Il viaggio nella Romania nord occidentale si conclude con un’immersione nella natura:, la visita ai pilastri rocciosi delle gole di Bicaz e al vicino Lago Rosso. Il fiume Bicaz ha scavato per millenni nella dura pietra della montagna, riuscendo così ad attraversarla e a creare monumentali gole scolpite nella pietra, circondate da pareti verticali di 300-400 metri. Il paesaggio carsico, composto da miscele di diaspri, ceneri vulcaniche, conglomerati, marne e arenarie, rocce di diversi colori e forme, rappresenta uno dei percorsi turistici più impressionanti e spettacolari dei Carpazi. Non lontano troviamo il lago Rosso, originato dallo sbarramento naturale per lo scoscendimento del monte Ghilcos nel 1837; dall’acqua emergono i tronchi pietrificati dei pini e ricchissimo è il patrimonio ittico. Il colore rossastro del lago è dovuto a due motivi: al fatto che vi si specchia una montagna dalle tonalità rossastre nonchè alle particelle di argilla rossa ricche di ossidi ed idrossidi di ferro portate dall’omonimo ruscello che si versa nelle sue acque. Più suggestiva la leggenda che racconta come il lago si fosse formato con il sangue di un gruppo di giganti schiacciati dalla frana della montagna.

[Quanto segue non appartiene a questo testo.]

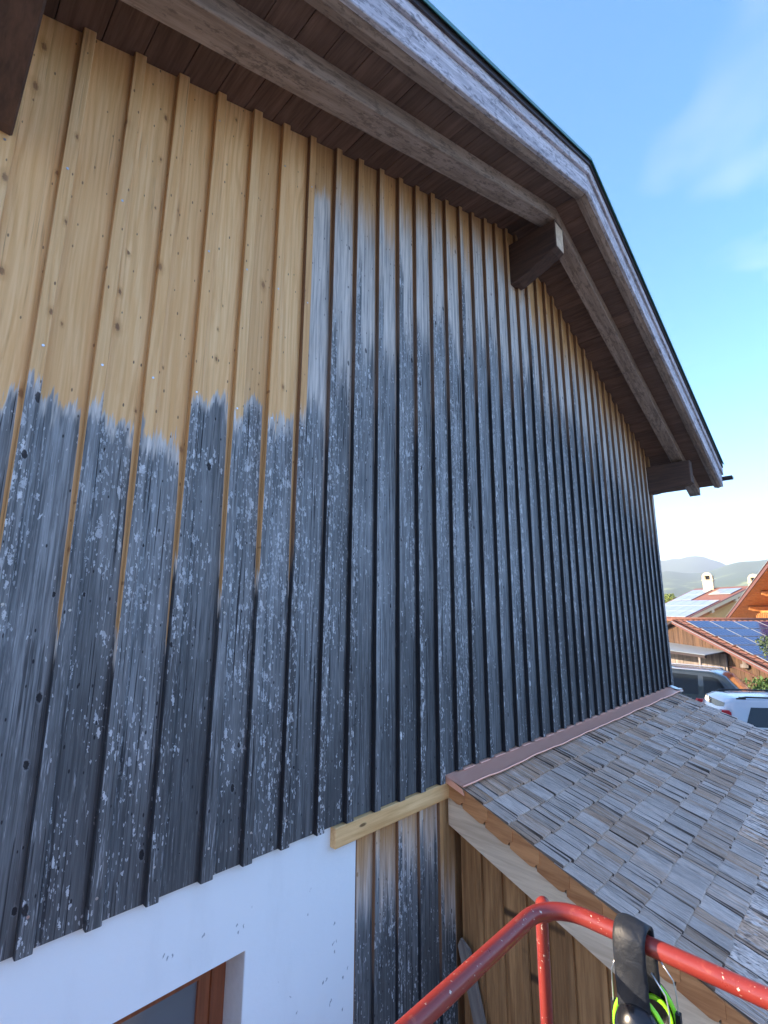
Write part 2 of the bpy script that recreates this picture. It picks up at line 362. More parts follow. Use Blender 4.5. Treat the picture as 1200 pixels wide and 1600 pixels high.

In un viaggio in Romania, soprattutto in questa parte rurale del Paese, non si può non considerare l’aspetto culinario. Ovunque regna sovrana e in diverse varianti la ciorba, il piatto tipico romeno per eccellenza; una zuppa a cottura lunga e a fuoco lento, con carne di maiale, pollo, vitello o tacchino a cui si aggiungono diverse verdure e spezie. La ciorba può diventare anche acida unendovi del bors (il succo diventato acre del macinato di grano), aceto o succo di limone. A volte si aggiunge un dressing di panna acida chiamata smantana insieme al tuorlo delle uova che le fa diventare bianca. Ottima la carne romena, dalle costine di maiale aromatizzate con spezie varie ai mititei o mici, salsicce di carne trita mista e aromi che accompagnano quasi sempre le grigliate estive e i mercati all’aperto o le sarmale, involtini di polpette di carne trita e spezie avvolte in foglia di vite in estate o di cavolo in inverno. Per quanto riguarda i dolci, imperdibile il papanasi, ciambelle fritte servite insieme ad un formaggio dolce e cremoso, simile al nostro mascarpone e ad una buonissima marmellata di mirtilli.